§ **What you should do**
Extract the data exactly, missing nothing.

§ **Dataset excerpt**
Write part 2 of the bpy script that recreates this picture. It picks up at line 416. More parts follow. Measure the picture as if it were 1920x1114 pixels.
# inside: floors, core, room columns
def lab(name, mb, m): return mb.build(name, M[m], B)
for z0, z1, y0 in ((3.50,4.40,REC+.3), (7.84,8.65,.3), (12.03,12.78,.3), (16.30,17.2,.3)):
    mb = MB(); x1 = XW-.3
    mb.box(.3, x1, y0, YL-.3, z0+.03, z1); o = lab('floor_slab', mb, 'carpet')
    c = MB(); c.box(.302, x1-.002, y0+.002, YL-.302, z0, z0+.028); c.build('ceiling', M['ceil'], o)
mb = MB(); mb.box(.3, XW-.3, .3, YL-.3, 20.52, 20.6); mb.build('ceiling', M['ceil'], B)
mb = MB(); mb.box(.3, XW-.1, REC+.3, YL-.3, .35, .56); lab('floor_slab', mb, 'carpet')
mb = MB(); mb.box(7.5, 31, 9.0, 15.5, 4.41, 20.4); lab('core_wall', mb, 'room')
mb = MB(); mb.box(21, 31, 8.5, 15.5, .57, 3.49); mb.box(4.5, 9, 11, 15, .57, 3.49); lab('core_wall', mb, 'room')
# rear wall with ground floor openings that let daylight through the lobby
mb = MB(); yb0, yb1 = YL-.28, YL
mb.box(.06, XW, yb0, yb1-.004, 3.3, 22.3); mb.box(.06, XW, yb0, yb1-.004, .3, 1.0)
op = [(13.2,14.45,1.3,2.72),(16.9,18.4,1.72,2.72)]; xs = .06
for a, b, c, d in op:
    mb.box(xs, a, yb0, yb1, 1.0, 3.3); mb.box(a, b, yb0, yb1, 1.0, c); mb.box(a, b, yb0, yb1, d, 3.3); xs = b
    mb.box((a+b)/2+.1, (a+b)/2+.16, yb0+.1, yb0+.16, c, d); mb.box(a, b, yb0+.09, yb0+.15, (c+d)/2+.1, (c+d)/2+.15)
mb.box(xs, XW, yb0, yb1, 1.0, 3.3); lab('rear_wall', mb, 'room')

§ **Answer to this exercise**
Write part 2 of the bpy script that recreates this picture. It picks up at line 416. More parts follow. Measure the picture as if it were 1920x1114 pixels.
# inside: floors, core, room columns
def lab(name, mb, m): return mb.build(name, M[m], B)
for z0, z1, y0 in ((3.50,4.40,REC+.3), (7.84,8.65,.3), (12.03,12.78,.3), (16.30,17.2,.3)):
    mb = MB(); x1 = XW-.3
    mb.box(.3, x1, y0, YL-.3, z0+.03, z1); o = lab('floor_slab', mb, 'carpet')
    c = MB(); c.box(.302, x1-.002, y0+.002, YL-.302, z0, z0+.028); c.build('ceiling', M['ceil'], o)
mb = MB(); mb.box(.3, XW-.3, .3, YL-.3, 20.52, 20.6); mb.build('ceiling', M['ceil'], B)
mb = MB(); mb.box(.3, XW-.1, REC+.3, YL-.3, .35, .56); lab('floor_slab', mb, 'carpet')
mb = MB(); mb.box(7.5, 31, 9.0, 15.5, 4.41, 20.4); lab('core_wall', mb, 'room')
mb = MB(); mb.box(21, 31, 8.5, 15.5, .57, 3.49); mb.box(4.5, 9, 11, 15, .57, 3.49); lab('core_wall', mb, 'room')
# rear wall with ground floor openings that let daylight through the lobby
mb = MB(); yb0, yb1 = YL-.28, YL
mb.box(.06, XW, yb0, yb1-.004, 3.3, 22.3); mb.box(.06, XW, yb0, yb1-.004, .3, 1.0)
op = [(13.2,14.45,1.3,2.72),(16.9,18.4,1.72,2.72)]; xs = .06
for a, b, c, d in op:
    mb.box(xs, a, yb0, yb1, 1.0, 3.3); mb.box(a, b, yb0, yb1, 1.0, c); mb.box(a, b, yb0, yb1, d, 3.3); xs = b
    mb.box((a+b)/2+.1, (a+b)/2+.16, yb0+.1, yb0+.16, c, d); mb.box(a, b, yb0+.09, yb0+.15, (c+d)/2+.1, (c+d)/2+.15)
mb.box(xs, XW, yb0, yb1, 1.0, 3.3); lab('rear_wall', mb, 'room')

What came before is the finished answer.